Ai due si aggiunge poi un perentorio Giulio Centenaro (lega-Lv) che aggiunge: “Per qualcuno oggi è un punto di arrivo. Per noi è invece un punto di partenza: da oggi, daremo il 110% per la nostra gente, i nostri sostenitori, il nostro Presidente. Non un passo indietro: dopo Zaia, solo Luca Zaia”.

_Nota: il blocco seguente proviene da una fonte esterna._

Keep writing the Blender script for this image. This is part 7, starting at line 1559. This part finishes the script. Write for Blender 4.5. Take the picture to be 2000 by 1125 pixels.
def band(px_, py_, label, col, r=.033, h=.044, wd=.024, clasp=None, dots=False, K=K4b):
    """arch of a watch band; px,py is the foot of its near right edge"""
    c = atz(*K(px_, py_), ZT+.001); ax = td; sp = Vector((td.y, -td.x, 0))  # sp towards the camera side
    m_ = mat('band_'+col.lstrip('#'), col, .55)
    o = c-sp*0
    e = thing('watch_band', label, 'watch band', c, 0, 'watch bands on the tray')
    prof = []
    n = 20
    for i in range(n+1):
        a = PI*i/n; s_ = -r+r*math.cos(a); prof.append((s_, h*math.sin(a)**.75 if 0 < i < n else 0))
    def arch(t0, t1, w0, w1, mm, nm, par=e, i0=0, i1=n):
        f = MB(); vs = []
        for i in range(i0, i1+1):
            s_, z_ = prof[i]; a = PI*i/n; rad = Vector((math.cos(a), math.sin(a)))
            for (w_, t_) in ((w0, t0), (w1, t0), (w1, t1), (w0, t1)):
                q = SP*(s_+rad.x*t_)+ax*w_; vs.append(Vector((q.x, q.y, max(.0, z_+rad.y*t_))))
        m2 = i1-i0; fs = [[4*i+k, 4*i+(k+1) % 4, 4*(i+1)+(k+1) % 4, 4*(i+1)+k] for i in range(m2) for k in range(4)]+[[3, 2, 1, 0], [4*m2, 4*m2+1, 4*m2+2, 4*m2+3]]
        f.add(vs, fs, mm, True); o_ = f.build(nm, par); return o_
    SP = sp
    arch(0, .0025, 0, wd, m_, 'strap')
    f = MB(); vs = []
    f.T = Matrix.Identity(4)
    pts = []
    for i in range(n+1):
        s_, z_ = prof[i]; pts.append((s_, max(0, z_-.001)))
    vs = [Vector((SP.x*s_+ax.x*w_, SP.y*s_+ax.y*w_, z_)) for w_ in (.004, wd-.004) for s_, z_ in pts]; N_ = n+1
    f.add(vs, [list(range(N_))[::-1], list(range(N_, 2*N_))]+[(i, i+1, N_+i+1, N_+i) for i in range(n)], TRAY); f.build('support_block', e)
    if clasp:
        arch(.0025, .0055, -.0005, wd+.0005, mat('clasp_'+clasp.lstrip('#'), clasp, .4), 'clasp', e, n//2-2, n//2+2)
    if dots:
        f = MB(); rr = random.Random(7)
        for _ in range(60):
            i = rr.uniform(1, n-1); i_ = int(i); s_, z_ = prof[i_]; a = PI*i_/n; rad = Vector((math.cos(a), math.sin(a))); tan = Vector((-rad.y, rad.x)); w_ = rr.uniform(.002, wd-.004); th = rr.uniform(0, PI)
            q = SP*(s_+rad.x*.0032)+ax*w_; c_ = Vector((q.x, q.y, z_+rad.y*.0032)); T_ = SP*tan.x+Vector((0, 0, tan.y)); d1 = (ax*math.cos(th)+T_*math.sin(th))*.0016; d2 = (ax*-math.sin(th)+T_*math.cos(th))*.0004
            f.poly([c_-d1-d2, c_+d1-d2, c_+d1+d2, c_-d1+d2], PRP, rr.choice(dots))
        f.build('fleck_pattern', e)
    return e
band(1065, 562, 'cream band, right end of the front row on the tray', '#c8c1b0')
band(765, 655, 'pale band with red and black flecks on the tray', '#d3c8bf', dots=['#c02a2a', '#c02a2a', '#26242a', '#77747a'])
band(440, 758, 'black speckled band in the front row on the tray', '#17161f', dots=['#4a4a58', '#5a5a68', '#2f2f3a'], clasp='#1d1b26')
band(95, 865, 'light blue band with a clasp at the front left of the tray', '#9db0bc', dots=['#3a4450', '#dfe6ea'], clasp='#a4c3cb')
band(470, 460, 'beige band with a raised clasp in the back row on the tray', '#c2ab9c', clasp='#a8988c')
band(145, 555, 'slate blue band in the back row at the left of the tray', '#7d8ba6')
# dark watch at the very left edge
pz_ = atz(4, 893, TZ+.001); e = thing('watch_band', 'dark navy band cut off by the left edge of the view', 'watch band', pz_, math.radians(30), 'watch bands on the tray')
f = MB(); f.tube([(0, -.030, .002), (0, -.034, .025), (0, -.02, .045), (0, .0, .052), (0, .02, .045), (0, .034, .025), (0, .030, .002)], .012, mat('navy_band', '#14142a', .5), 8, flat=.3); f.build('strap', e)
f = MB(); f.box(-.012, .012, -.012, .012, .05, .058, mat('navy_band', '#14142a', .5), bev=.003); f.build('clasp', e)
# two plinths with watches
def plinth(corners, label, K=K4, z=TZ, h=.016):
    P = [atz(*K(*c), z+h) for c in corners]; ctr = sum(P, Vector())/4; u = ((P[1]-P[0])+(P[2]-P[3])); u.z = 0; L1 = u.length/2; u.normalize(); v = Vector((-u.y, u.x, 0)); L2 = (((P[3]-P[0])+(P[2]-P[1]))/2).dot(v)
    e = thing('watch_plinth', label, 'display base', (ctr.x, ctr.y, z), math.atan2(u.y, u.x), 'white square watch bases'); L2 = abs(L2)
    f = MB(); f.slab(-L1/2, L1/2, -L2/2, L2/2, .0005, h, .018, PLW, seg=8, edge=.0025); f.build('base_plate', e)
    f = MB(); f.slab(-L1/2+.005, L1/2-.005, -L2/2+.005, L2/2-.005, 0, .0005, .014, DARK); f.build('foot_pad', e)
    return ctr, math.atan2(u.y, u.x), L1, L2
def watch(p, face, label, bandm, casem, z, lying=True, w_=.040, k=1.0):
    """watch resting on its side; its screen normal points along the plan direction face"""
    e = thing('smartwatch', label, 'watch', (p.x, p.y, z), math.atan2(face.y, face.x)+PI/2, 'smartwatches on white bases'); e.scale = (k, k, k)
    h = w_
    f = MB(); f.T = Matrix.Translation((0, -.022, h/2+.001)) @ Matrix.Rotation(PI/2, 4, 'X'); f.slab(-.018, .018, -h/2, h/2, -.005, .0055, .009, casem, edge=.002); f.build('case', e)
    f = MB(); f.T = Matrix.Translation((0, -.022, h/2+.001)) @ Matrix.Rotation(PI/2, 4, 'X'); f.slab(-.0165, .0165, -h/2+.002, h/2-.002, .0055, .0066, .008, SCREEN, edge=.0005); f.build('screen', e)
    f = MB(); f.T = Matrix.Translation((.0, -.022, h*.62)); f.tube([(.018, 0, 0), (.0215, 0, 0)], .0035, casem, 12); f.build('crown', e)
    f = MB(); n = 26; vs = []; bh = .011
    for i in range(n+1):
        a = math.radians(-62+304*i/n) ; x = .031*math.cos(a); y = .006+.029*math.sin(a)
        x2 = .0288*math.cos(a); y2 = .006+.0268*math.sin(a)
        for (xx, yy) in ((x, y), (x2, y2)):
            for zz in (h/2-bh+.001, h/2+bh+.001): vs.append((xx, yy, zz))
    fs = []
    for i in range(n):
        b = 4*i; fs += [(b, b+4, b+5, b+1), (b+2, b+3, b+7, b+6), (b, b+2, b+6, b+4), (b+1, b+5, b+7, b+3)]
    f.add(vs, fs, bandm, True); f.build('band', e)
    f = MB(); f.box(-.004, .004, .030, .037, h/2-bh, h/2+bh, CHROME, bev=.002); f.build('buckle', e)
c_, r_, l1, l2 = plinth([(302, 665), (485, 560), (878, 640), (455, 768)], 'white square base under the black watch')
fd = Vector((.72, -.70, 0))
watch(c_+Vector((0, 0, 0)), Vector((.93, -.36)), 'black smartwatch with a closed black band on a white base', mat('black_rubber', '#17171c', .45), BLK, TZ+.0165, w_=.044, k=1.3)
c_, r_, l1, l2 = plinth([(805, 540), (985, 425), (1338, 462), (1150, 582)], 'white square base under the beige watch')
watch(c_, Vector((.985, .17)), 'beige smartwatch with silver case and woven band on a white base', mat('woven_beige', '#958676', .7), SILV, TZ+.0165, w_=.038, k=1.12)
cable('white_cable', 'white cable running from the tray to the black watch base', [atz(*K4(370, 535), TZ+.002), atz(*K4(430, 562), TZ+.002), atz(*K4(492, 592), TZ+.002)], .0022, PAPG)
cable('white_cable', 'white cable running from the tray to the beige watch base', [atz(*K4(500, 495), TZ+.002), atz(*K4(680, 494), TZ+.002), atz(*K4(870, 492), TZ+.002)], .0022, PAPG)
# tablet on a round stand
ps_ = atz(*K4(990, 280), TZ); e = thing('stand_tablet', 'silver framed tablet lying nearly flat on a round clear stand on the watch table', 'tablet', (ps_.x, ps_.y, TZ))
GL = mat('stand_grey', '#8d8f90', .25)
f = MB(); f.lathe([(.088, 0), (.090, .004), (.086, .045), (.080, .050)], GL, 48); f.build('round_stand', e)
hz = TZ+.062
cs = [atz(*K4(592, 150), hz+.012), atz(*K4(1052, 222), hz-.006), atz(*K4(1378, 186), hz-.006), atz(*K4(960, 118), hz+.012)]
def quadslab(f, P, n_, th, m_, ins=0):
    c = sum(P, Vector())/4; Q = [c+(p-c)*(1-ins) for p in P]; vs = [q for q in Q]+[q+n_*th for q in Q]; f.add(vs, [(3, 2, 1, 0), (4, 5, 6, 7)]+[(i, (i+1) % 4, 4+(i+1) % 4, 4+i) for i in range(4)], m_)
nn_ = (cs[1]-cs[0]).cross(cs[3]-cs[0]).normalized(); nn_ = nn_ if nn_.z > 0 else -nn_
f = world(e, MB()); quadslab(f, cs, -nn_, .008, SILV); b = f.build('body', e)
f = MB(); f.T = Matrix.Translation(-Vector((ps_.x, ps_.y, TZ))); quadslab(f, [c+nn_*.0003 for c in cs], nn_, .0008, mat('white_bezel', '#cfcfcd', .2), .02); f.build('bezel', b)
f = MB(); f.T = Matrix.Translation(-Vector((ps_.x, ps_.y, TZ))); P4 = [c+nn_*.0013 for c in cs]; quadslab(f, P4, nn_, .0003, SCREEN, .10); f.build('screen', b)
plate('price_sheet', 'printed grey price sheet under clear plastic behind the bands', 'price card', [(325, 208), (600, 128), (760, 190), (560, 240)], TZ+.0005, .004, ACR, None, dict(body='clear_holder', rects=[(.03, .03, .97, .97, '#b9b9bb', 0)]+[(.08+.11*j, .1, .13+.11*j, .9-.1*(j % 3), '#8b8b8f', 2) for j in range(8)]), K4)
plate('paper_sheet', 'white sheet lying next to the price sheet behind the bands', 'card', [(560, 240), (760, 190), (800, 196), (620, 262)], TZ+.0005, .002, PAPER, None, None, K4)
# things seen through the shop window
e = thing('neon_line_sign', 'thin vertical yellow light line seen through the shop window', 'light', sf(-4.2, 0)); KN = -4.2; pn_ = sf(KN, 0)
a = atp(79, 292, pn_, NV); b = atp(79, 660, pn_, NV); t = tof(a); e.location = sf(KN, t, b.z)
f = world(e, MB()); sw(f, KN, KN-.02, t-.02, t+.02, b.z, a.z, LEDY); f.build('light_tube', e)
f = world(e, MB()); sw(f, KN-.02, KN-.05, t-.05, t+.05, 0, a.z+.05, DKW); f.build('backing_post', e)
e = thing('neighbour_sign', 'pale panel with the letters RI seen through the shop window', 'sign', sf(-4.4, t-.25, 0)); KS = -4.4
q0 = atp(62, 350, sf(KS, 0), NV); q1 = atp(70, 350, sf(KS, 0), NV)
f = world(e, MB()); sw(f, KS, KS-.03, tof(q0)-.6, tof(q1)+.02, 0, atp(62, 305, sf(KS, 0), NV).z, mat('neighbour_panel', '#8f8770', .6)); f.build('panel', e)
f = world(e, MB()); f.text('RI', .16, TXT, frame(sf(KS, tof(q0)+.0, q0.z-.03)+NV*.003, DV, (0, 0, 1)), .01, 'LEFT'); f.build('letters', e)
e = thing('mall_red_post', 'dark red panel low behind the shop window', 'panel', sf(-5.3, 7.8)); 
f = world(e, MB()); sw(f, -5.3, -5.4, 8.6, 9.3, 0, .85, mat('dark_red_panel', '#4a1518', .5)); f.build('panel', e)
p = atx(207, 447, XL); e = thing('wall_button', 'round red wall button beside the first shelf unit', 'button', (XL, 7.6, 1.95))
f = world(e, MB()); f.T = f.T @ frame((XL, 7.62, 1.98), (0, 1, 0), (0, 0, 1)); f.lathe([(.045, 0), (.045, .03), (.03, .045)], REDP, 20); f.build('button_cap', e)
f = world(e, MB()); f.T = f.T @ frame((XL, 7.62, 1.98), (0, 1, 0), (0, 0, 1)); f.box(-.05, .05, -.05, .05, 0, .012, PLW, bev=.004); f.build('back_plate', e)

Vanessa Camani, capogruppo del Partito Democratico a Palazzo Ferro Fini liquida la faccenda: “Le parole del capogruppo Villanova, che promette ancora battaglia per il terzo mandato anche dopo lo stop in Senato, dimostrano in modo evidente che l’unica preoccupazione della Lega in Veneto è il destino personale di Zaia. Peccato che su questa battaglia non siano riusciti a convincere nemmeno i loro alleati, a cominciare da Fratelli d’Italia – infierisce la consigliera dem -. Non se la prenda con Roma, Villanova, ma con i suoi vicini di banco anche in questo Consiglio regionale. Questa partita poco dignitosa e tutto il teatrino estenuante vanno invece chiusi subito. La politica torni ad occuparsi dei problemi veri, cosa di cui in Veneto c’è davvero bisogno”, conclude la Camani.
“Questa bocciatura mette di fatto fine all’ipotesi di uno Zaia-quater, aprendo le porte a una nuova era per il Veneto”, ha invece detto Elena Ostanel, consigliera regionale de Il Veneto che Vogliamo.